Thursday, October 6, 2016

Living a life of regret

I usually do not regret the decisions I take because I consider all the factors before I take one. But this one decision, what might have been the make or break of my career and life, will be the biggest regret I will have in life. There is no telling whether that would have been the real case, but right now, with what is happening around me, with the information I have, I utterly regret it. I have never dealt with situations like this before. I have been through a lot including family issues, unemployment, relationships etc, but this is unchartered territory to me. I have never gotten a chance to deal with regret.

Will I ever get through this? Will I ever stop thinking about “what if”? I do not know. Maybe this is the Universe’s way of teaching me a whole new lesson or maybe, just maybe, this is His way of punishing me for taking a wrong decision. I want to come out of this, I want to move past this and think about the future. They say time is the biggest healer, yet so far, time has not been on my side, ever. People say that bigger and better things are yet to happen, but nothing good has ever happened to me in the last 3 years.

I know I got to stay positive throughout the days. That is the only way to attract positive things. But how can I look at the positive when the negative is right in front of my face? How can I look at the positive when I’m pretty certain that the decision I took is a wrong one? Was it wrong one really?

Shall we analyze it and see?
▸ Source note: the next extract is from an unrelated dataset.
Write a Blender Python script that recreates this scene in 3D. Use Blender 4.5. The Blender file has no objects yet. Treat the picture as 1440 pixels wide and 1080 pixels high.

Ok..imagine that I got the job after going for that interview. Imagine I’m working there. What guarantee do I have that it’ll be the rosy picture I imagine it to be? What guarantee do I have that I won’t have any issues there? What if I don’t get the job after all? Only time would tell, only God would show me.



I have learnt so many things over the last couple of years. This is one more lesson to learn isn’t it? How to deal with regret. I usually come up with a way of dealing issues, but for this I’m yet to find out the magical formula. Or maybe there are no magical formulas to help with this. Maybe the only way to live through this is to believe that things will be ok down the line. I want it to be. I want to be able to move past this. I do not want to be thinking about the lost opportunity. What can I do? Can anybody help me with this?